Fortunately for the bull camp, the trade is presented with an extension of this week’s general risk on pattern in equity markets and the prospect of notable declines in US crude oil inventories. With an “as expected” decline in EIA crude oil inventory reading today that will result in seven declines in the last 8-weeks. It should ALSO be noted that a decline in EIA gasoline inventories today will be the 6th decline out of the last 7 weekly readings. However, chart action early on favors the bear camp markets especially with the trade presented with an Iranian production rise of 100,000 barrels per day by the end of next month.
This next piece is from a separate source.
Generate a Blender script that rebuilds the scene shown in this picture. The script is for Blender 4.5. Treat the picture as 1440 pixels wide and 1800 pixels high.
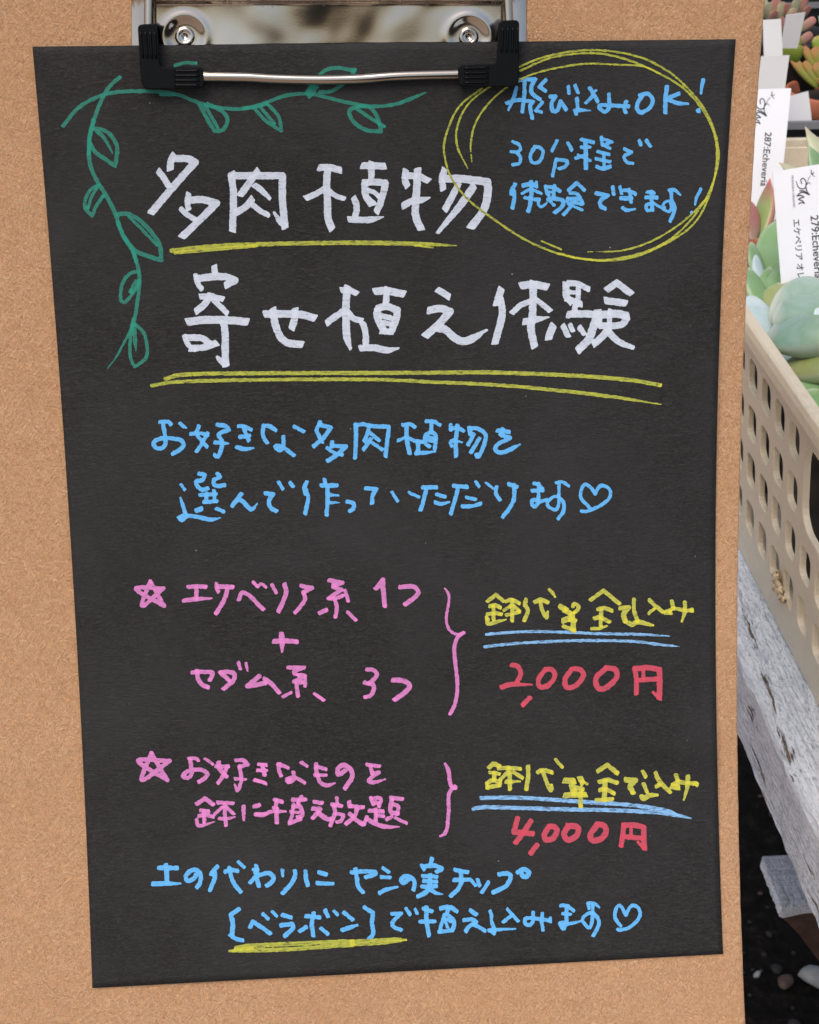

While the magnitude of the recovery in Iranian supply is not numerically massive, news that Iraq also intends to expand its production combined with Iranian plans to expand their exports from 2.2 million barrels per day shifts the international supply situation into a bearish argument. Adding to the negative international supply tilt is the most recent weekly increase of 1.5% in global floating crude supply. While the August correction may be a temporary balancing of overbought technical and fundamental conditions, there are growing signs that both supply and demand have shifted in favor of the bear camp. In fact, evidence of expanding supply flow from Iraq and Iran is not to be discounted, especially given the inability to remove Chinese economic slowing concerns from the marketplace. Certainly, typical seasonal demand softening is widely known and somewhat factored already. However, given a very high degree of global economic uncertainty, surprises from the demand front are likely to favor the bear camp. On the other hand, the market is not without credible supply threats as the Atlantic hurricane season has clearly picked up speed with 5 separate systems currently on the radar. In a negative supply and demand development, the latest Indian oil production readings increased last month by 6.3%. Going forward, today’s weekly inventory report could be the catalyst for the establishment of the trend over the next 2 weeks, as volatility and the ebb and flow of US crude oil inventories has expanded over the last 3 weeks and is likely to be compounded by a very high US refinery operating rate.

Oil Refinery

NATURAL GAS

With a noted range down breakout yesterday and lower action today, the late season US heat wave is discounted. Obviously, the trade is not embracing confirmation of strong cooling demand even with cooling degree days running significantly higher than week ago and year ago levels. Therefore, the natural gas trade is unconcerned about developing global tightness in the coming weeks. However, the threat of a slowdown in Australian gas shipments remains with the latest negotiation news seemingly an ultimatum from the company that they have addressed employee issues. Given what has become a very active Atlantic weather pattern, it is possible that US gas prices are poised to fall relative to European and Asian gas prices as a disruption of exports from the Gulf of Mexico could back up US supply thereby prompting a buildup of US working gas in storage.